Identifying real estate as the biggest swing factor among all scenarios, Wang said that weakening external demand was not the primary reason for China's sharp economic slowdown as deceleration in exports had been gradual and taking place since mid-2007.

It was the macroeconomic tightening policy package launched in late 2007 to avert overheating that has hit the property sector hard. As a consequence, real estate investment has slowed substantially, diminishing demand for key construction materials, such as steel, cement, and aluminum, and housing-related consumer durable goods, he noted.

Wang envisaged a significant decline of six percent (in real terms) in real estate investment from the private sector next year, contending that the chance of a massive industrial collapse on a nationwide scale was small.

To activate the property market, Chinese government has rolled back austere measures previously taken to prevent the economy from overheating, reduced taxes and cut interests.

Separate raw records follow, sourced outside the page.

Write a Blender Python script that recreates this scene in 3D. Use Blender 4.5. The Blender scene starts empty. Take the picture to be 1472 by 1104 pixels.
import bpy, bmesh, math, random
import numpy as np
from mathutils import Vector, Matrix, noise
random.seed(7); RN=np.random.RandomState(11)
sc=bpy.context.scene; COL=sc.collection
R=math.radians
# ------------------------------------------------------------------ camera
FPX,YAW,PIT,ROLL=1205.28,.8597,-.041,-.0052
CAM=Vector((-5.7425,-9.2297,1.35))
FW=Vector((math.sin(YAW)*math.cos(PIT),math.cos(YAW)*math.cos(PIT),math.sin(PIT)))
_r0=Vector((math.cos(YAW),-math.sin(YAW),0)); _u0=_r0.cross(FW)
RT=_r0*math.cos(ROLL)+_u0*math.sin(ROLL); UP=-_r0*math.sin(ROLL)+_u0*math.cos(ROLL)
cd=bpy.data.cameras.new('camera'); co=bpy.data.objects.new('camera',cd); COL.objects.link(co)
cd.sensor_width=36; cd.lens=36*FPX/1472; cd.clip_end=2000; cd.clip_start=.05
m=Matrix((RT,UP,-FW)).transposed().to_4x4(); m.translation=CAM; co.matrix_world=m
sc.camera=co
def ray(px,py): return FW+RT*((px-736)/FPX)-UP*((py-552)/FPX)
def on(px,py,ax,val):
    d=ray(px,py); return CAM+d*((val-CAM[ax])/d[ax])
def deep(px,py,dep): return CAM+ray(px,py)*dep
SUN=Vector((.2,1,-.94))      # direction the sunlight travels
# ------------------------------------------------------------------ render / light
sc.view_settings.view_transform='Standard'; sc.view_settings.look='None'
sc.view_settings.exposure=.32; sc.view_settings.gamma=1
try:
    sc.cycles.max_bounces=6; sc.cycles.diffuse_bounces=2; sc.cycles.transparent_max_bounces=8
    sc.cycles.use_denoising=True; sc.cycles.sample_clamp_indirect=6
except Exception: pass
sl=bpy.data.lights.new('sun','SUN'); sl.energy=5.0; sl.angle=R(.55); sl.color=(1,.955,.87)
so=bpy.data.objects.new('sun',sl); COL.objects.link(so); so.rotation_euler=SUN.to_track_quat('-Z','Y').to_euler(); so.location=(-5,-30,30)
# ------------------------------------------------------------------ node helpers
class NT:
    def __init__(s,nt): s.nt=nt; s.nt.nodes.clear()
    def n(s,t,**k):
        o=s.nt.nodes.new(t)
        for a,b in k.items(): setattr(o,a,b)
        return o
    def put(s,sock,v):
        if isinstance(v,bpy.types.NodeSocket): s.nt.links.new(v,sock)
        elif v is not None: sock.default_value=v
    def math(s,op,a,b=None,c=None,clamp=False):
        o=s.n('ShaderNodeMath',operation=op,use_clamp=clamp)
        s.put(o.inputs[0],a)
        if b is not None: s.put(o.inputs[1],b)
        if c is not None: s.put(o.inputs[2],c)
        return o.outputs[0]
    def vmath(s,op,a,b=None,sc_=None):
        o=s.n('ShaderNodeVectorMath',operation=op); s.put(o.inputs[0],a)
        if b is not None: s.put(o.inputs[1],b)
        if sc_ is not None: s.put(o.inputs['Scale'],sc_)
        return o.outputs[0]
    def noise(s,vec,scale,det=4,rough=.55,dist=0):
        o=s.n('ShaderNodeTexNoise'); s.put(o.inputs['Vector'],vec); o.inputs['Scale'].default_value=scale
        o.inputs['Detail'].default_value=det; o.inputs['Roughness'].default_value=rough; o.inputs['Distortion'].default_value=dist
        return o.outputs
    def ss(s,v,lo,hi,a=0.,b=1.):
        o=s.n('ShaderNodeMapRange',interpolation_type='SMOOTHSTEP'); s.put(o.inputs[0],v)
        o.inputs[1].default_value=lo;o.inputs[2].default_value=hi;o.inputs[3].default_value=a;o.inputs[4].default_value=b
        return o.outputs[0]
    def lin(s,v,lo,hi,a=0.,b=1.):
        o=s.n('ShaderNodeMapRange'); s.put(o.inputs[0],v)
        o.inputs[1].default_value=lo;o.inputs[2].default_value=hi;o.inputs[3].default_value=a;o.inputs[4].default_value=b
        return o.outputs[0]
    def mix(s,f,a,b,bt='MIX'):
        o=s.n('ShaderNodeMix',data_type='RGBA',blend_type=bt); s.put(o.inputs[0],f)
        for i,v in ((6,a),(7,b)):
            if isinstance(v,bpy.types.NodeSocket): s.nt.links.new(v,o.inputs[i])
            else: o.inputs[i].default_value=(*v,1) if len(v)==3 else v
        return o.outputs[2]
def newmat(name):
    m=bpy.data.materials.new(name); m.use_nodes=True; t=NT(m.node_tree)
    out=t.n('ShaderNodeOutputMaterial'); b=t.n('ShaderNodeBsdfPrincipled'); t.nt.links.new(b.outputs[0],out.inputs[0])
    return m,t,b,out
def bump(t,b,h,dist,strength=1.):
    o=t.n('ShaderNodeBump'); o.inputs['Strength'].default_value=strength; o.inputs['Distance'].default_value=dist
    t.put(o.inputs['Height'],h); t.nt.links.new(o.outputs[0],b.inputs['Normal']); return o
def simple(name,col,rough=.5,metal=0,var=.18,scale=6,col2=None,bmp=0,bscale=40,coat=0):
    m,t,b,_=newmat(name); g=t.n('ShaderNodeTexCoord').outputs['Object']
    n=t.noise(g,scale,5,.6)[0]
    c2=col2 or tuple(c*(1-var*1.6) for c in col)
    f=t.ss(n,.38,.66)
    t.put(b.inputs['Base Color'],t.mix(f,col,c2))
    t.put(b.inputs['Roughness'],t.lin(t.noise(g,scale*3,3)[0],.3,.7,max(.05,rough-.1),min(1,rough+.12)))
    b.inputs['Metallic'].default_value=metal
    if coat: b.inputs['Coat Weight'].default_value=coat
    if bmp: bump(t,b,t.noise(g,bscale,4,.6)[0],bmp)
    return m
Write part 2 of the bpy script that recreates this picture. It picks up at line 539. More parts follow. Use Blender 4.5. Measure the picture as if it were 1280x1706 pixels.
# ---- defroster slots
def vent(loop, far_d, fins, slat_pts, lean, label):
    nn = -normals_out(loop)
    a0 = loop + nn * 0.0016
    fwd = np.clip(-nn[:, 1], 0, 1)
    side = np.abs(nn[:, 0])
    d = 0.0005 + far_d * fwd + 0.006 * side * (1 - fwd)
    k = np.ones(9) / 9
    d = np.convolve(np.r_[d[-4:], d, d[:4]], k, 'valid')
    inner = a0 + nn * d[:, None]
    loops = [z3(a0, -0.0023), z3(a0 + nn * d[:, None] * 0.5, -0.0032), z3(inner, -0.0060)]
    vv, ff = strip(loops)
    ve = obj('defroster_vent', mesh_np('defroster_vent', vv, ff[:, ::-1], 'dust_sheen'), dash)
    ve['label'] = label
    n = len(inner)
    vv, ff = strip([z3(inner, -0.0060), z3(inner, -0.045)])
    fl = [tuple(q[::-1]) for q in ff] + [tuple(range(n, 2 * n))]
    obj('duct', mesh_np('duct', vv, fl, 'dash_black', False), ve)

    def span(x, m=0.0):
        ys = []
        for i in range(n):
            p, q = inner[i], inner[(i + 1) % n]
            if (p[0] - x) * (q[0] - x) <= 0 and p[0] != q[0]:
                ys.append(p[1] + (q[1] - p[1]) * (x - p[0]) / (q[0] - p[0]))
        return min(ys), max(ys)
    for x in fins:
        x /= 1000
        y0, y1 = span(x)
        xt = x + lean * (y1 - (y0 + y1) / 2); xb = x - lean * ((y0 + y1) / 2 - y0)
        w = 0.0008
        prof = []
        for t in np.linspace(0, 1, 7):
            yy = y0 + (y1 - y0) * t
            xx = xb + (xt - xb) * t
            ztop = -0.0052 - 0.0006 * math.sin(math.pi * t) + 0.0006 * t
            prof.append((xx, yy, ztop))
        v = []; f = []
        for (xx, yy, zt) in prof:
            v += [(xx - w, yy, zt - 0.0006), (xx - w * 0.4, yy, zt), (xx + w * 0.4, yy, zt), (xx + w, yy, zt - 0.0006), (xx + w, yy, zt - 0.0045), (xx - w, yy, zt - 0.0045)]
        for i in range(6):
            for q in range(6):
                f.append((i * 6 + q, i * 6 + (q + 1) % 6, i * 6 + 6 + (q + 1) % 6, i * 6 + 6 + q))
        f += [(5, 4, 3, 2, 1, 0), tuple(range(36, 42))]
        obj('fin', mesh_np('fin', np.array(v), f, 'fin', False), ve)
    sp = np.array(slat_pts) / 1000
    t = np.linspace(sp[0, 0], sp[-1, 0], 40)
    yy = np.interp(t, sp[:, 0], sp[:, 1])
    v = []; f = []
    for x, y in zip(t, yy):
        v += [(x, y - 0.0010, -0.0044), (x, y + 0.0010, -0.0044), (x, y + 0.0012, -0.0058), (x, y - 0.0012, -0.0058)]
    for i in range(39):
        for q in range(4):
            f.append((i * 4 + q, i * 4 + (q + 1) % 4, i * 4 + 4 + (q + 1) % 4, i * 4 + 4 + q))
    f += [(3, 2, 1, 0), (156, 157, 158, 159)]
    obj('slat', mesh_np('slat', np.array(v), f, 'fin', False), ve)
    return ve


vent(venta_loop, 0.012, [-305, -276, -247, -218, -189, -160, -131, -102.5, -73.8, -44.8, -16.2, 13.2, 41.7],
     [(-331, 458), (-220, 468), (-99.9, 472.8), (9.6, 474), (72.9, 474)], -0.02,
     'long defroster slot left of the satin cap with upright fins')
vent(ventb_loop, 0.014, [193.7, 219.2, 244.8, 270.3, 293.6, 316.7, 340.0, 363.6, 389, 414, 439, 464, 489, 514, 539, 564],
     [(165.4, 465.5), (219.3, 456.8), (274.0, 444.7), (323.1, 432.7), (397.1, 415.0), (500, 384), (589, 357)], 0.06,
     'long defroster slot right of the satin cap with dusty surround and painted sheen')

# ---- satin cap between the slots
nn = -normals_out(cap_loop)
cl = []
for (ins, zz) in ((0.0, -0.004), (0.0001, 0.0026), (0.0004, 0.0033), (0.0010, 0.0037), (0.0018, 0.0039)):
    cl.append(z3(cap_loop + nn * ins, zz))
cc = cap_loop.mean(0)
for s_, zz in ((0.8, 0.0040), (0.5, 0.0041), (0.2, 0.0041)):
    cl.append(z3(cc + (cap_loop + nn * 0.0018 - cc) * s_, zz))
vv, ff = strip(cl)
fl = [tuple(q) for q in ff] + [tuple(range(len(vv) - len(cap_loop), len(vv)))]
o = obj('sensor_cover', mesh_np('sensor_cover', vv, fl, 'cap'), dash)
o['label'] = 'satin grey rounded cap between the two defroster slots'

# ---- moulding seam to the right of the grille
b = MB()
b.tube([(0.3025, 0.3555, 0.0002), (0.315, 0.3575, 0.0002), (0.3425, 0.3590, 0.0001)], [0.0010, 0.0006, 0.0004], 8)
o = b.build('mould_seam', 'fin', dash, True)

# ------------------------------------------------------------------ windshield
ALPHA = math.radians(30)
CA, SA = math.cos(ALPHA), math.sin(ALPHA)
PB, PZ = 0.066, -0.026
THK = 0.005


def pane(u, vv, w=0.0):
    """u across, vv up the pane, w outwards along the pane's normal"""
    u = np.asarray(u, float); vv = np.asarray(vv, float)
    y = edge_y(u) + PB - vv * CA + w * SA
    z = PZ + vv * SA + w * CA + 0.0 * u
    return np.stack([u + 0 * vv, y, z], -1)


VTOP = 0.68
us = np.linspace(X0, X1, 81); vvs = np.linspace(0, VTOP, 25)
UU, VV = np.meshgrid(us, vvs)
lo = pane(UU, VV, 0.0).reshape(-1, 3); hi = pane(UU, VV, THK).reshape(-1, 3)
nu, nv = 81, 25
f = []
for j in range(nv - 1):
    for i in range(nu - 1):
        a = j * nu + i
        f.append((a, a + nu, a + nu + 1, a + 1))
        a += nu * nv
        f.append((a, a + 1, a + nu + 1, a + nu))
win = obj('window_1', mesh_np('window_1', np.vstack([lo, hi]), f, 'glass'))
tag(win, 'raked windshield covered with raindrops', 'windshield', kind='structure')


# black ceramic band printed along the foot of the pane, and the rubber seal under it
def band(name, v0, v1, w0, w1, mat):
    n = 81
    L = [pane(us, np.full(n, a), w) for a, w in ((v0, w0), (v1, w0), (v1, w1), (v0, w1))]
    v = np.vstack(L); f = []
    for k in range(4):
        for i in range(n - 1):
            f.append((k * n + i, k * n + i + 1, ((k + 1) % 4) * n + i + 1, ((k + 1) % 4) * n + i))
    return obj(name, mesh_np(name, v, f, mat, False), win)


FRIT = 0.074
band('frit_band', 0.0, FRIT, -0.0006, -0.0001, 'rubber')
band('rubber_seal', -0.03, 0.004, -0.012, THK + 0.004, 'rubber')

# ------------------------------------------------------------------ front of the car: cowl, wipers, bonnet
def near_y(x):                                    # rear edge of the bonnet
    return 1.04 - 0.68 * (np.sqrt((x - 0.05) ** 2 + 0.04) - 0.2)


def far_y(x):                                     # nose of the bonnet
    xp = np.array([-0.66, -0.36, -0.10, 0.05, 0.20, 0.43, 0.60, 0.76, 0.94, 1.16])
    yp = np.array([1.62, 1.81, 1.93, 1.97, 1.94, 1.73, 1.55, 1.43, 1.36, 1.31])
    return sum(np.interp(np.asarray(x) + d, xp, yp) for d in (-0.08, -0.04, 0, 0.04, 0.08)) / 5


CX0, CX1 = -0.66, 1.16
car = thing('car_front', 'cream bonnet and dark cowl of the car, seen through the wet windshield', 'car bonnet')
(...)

"There has been a welcome correction in property prices, we expect housing affordability to increase, sentiment to improve, and property sales to stabilize by mid-year 2009", said the report. "Further property-sector-boosting policy measures will likely be implemented in the coming months."

Deflation Risk

In this report, Morgan Stanley Asia also revised its Consumer Price Index forecast for 2009 from 1.5 percent down to -0.8 percent, pointing to a "high deflation risk".

From the supply side, the bursting of the international commodity price bubble since October has spawned a sharp decline in the prices of raw materials imported by China. Moreover, weakening exports that are expected to continue amid a synchronized recession in G3 economies also exacerbated the problem of production overcapacity, limiting Chinese producers' pricing power, it said.

"Deflation is not always a bad thing. The challenge is to prevent deflationary expectations from getting entrenched. This necessitates a strong, preemptive monetary policy response," Wang said.

Morgan Stanley therefore expected China's central bank to cut benchmark interest rates aggressively by an additional 162 basis points over the course of 2009. And to ease deflationary expectations, the cuts will most probably be done in the first half.

Although China's economy would steer clear of the extreme downside risk of an outright hard landing after current public-sector-driven growth helped achieve the headline GDP growth and job creation targets, the stimulus would not deliver nearly as strong corporate earnings growth as when the same level of headline GDP growth was fueled by buoyant private-sector spending.

"China's macro-economic environment will be relatively job-rich but profit-deficient in which bonds tend to be favored over equities," Wang said.